Recorded data.
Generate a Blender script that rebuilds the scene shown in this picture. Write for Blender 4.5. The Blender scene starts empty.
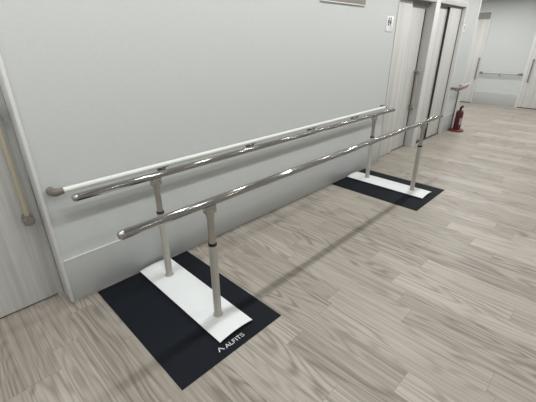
import bpy, bmesh, math, random
from mathutils import Vector, Matrix
random.seed(7)
S = bpy.context.scene
COL = S.collection
PI = math.pi

# ------------------------------------------------------------------ materials
def new_mat(name):
    m = bpy.data.materials.new(name); m.use_nodes = True
    nt = m.node_tree
    b = nt.nodes['Principled BSDF']
    return m, nt, b

def plain(name, col, rough=.5, metal=0., spec=.5, bump=0., bscale=300.):
    m, nt, b = new_mat(name)
    b.inputs['Base Color'].default_value = (*col, 1)
    b.inputs['Roughness'].default_value = rough
    b.inputs['Metallic'].default_value = metal
    b.inputs['Specular IOR Level'].default_value = spec
    # slight procedural variation so that no surface is perfectly flat
    tc = nt.nodes.new('ShaderNodeTexCoord')
    n = nt.nodes.new('ShaderNodeTexNoise'); n.inputs['Scale'].default_value = bscale; n.inputs['Detail'].default_value = 2
    nt.links.new(tc.outputs['Object'], n.inputs['Vector'])
    if bump > 0:
        bp = nt.nodes.new('ShaderNodeBump'); bp.inputs['Strength'].default_value = bump; bp.inputs['Distance'].default_value = .002
        nt.links.new(n.outputs['Fac'], bp.inputs['Height']); nt.links.new(bp.outputs['Normal'], b.inputs['Normal'])
    else:
        mr = nt.nodes.new('ShaderNodeMapRange')
        mr.inputs['To Min'].default_value = max(rough-.03, .02); mr.inputs['To Max'].default_value = rough+.03
        nt.links.new(n.outputs['Fac'], mr.inputs['Value']); nt.links.new(mr.outputs['Result'], b.inputs['Roughness'])
    return m

def wallpaper(name, col):
    m, nt, b = new_mat(name)
    b.inputs['Roughness'].default_value = .62
    b.inputs['Specular IOR Level'].default_value = .35
    tc = nt.nodes.new('ShaderNodeTexCoord')
    mp = nt.nodes.new('ShaderNodeMapping'); mp.inputs['Scale'].default_value = (25, 25, 160)
    nt.links.new(tc.outputs['Object'], mp.inputs['Vector'])
    n = nt.nodes.new('ShaderNodeTexNoise'); n.inputs['Scale'].default_value = 1.; n.inputs['Detail'].default_value = 4
    nt.links.new(mp.outputs['Vector'], n.inputs['Vector'])
    n2 = nt.nodes.new('ShaderNodeTexNoise'); n2.inputs['Scale'].default_value = 140.; n2.inputs['Detail'].default_value = 3
    nt.links.new(tc.outputs['Object'], n2.inputs['Vector'])
    mix = nt.nodes.new('ShaderNodeMath'); mix.operation = 'ADD'
    nt.links.new(n.outputs['Fac'], mix.inputs[0]); nt.links.new(n2.outputs['Fac'], mix.inputs[1])
    cr = nt.nodes.new('ShaderNodeMapRange'); cr.inputs['From Min'].default_value = .7; cr.inputs['From Max'].default_value = 1.3
    cr.inputs['To Min'].default_value = .96; cr.inputs['To Max'].default_value = 1.03
    nt.links.new(mix.outputs[0], cr.inputs['Value'])
    vm = nt.nodes.new('ShaderNodeVectorMath'); vm.operation = 'SCALE'; vm.inputs[0].default_value = col
    nt.links.new(cr.outputs['Result'], vm.inputs['Scale'])
    nt.links.new(vm.outputs[0], b.inputs['Base Color'])
    bp = nt.nodes.new('ShaderNodeBump'); bp.inputs['Strength'].default_value = .25; bp.inputs['Distance'].default_value = .002
    nt.links.new(mix.outputs[0], bp.inputs['Height']); nt.links.new(bp.outputs['Normal'], b.inputs['Normal'])
    return m

def pale_wood(name, c1, c2, axis='Z', rough=.5):
    m, nt, b = new_mat(name)
    b.inputs['Roughness'].default_value = rough
    b.inputs['Specular IOR Level'].default_value = .35
    tc = nt.nodes.new('ShaderNodeTexCoord')
    mp = nt.nodes.new('ShaderNodeMapping')
    mp.inputs['Scale'].default_value = {'Z': (45, 45, 1.3), 'X': (1.3, 45, 45), 'Y': (45, 1.3, 45)}[axis]
    nt.links.new(tc.outputs['Object'], mp.inputs['Vector'])
    n = nt.nodes.new('ShaderNodeTexNoise'); n.inputs['Scale'].default_value = 1.; n.inputs['Detail'].default_value = 5
    n.inputs['Distortion'].default_value = .4
    nt.links.new(mp.outputs['Vector'], n.inputs['Vector'])
    mp2 = nt.nodes.new('ShaderNodeMapping')
    mp2.inputs['Scale'].default_value = {'Z': (7, 7, .25), 'X': (.25, 7, 7), 'Y': (7, .25, 7)}[axis]
    nt.links.new(tc.outputs['Object'], mp2.inputs['Vector'])
    n2 = nt.nodes.new('ShaderNodeTexNoise'); n2.inputs['Scale'].default_value = 1.; n2.inputs['Detail'].default_value = 2
    nt.links.new(mp2.outputs['Vector'], n2.inputs['Vector'])
    ad = nt.nodes.new('ShaderNodeMath'); ad.operation = 'ADD'
    nt.links.new(n.outputs['Fac'], ad.inputs[0]); nt.links.new(n2.outputs['Fac'], ad.inputs[1])
    r = nt.nodes.new('ShaderNodeValToRGB')
    r.color_ramp.elements[0].position = .38; r.color_ramp.elements[0].color = (*c1, 1)
    r.color_ramp.elements[1].position = .62; r.color_ramp.elements[1].color = (*c2, 1)
    h = nt.nodes.new('ShaderNodeMath'); h.operation = 'MULTIPLY'; h.inputs[1].default_value = .5
    nt.links.new(ad.outputs[0], h.inputs[0]); nt.links.new(h.outputs[0], r.inputs['Fac'])
    nt.links.new(r.outputs['Color'], b.inputs['Base Color'])
    return m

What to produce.
Output a faithful copy of the data, with each picture left out.

Task answer.
Generate a Blender script that rebuilds the scene shown in this picture. Write for Blender 4.5. The Blender scene starts empty.
import bpy, bmesh, math, random
from mathutils import Vector, Matrix
random.seed(7)
S = bpy.context.scene
COL = S.collection
PI = math.pi

# ------------------------------------------------------------------ materials
def new_mat(name):
    m = bpy.data.materials.new(name); m.use_nodes = True
    nt = m.node_tree
    b = nt.nodes['Principled BSDF']
    return m, nt, b

def plain(name, col, rough=.5, metal=0., spec=.5, bump=0., bscale=300.):
    m, nt, b = new_mat(name)
    b.inputs['Base Color'].default_value = (*col, 1)
    b.inputs['Roughness'].default_value = rough
    b.inputs['Metallic'].default_value = metal
    b.inputs['Specular IOR Level'].default_value = spec
    # slight procedural variation so that no surface is perfectly flat
    tc = nt.nodes.new('ShaderNodeTexCoord')
    n = nt.nodes.new('ShaderNodeTexNoise'); n.inputs['Scale'].default_value = bscale; n.inputs['Detail'].default_value = 2
    nt.links.new(tc.outputs['Object'], n.inputs['Vector'])
    if bump > 0:
        bp = nt.nodes.new('ShaderNodeBump'); bp.inputs['Strength'].default_value = bump; bp.inputs['Distance'].default_value = .002
        nt.links.new(n.outputs['Fac'], bp.inputs['Height']); nt.links.new(bp.outputs['Normal'], b.inputs['Normal'])
    else:
        mr = nt.nodes.new('ShaderNodeMapRange')
        mr.inputs['To Min'].default_value = max(rough-.03, .02); mr.inputs['To Max'].default_value = rough+.03
        nt.links.new(n.outputs['Fac'], mr.inputs['Value']); nt.links.new(mr.outputs['Result'], b.inputs['Roughness'])
    return m

def wallpaper(name, col):
    m, nt, b = new_mat(name)
    b.inputs['Roughness'].default_value = .62
    b.inputs['Specular IOR Level'].default_value = .35
    tc = nt.nodes.new('ShaderNodeTexCoord')
    mp = nt.nodes.new('ShaderNodeMapping'); mp.inputs['Scale'].default_value = (25, 25, 160)
    nt.links.new(tc.outputs['Object'], mp.inputs['Vector'])
    n = nt.nodes.new('ShaderNodeTexNoise'); n.inputs['Scale'].default_value = 1.; n.inputs['Detail'].default_value = 4
    nt.links.new(mp.outputs['Vector'], n.inputs['Vector'])
    n2 = nt.nodes.new('ShaderNodeTexNoise'); n2.inputs['Scale'].default_value = 140.; n2.inputs['Detail'].default_value = 3
    nt.links.new(tc.outputs['Object'], n2.inputs['Vector'])
    mix = nt.nodes.new('ShaderNodeMath'); mix.operation = 'ADD'
    nt.links.new(n.outputs['Fac'], mix.inputs[0]); nt.links.new(n2.outputs['Fac'], mix.inputs[1])
    cr = nt.nodes.new('ShaderNodeMapRange'); cr.inputs['From Min'].default_value = .7; cr.inputs['From Max'].default_value = 1.3
    cr.inputs['To Min'].default_value = .96; cr.inputs['To Max'].default_value = 1.03
    nt.links.new(mix.outputs[0], cr.inputs['Value'])
    vm = nt.nodes.new('ShaderNodeVectorMath'); vm.operation = 'SCALE'; vm.inputs[0].default_value = col
    nt.links.new(cr.outputs['Result'], vm.inputs['Scale'])
    nt.links.new(vm.outputs[0], b.inputs['Base Color'])
    bp = nt.nodes.new('ShaderNodeBump'); bp.inputs['Strength'].default_value = .25; bp.inputs['Distance'].default_value = .002
    nt.links.new(mix.outputs[0], bp.inputs['Height']); nt.links.new(bp.outputs['Normal'], b.inputs['Normal'])
    return m

def pale_wood(name, c1, c2, axis='Z', rough=.5):
    m, nt, b = new_mat(name)
    b.inputs['Roughness'].default_value = rough
    b.inputs['Specular IOR Level'].default_value = .35
    tc = nt.nodes.new('ShaderNodeTexCoord')
    mp = nt.nodes.new('ShaderNodeMapping')
    mp.inputs['Scale'].default_value = {'Z': (45, 45, 1.3), 'X': (1.3, 45, 45), 'Y': (45, 1.3, 45)}[axis]
    nt.links.new(tc.outputs['Object'], mp.inputs['Vector'])
    n = nt.nodes.new('ShaderNodeTexNoise'); n.inputs['Scale'].default_value = 1.; n.inputs['Detail'].default_value = 5
    n.inputs['Distortion'].default_value = .4
    nt.links.new(mp.outputs['Vector'], n.inputs['Vector'])
    mp2 = nt.nodes.new('ShaderNodeMapping')
    mp2.inputs['Scale'].default_value = {'Z': (7, 7, .25), 'X': (.25, 7, 7), 'Y': (7, .25, 7)}[axis]
    nt.links.new(tc.outputs['Object'], mp2.inputs['Vector'])
    n2 = nt.nodes.new('ShaderNodeTexNoise'); n2.inputs['Scale'].default_value = 1.; n2.inputs['Detail'].default_value = 2
    nt.links.new(mp2.outputs['Vector'], n2.inputs['Vector'])
    ad = nt.nodes.new('ShaderNodeMath'); ad.operation = 'ADD'
    nt.links.new(n.outputs['Fac'], ad.inputs[0]); nt.links.new(n2.outputs['Fac'], ad.inputs[1])
    r = nt.nodes.new('ShaderNodeValToRGB')
    r.color_ramp.elements[0].position = .38; r.color_ramp.elements[0].color = (*c1, 1)
    r.color_ramp.elements[1].position = .62; r.color_ramp.elements[1].color = (*c2, 1)
    h = nt.nodes.new('ShaderNodeMath'); h.operation = 'MULTIPLY'; h.inputs[1].default_value = .5
    nt.links.new(ad.outputs[0], h.inputs[0]); nt.links.new(h.outputs[0], r.inputs['Fac'])
    nt.links.new(r.outputs['Color'], b.inputs['Base Color'])
    return m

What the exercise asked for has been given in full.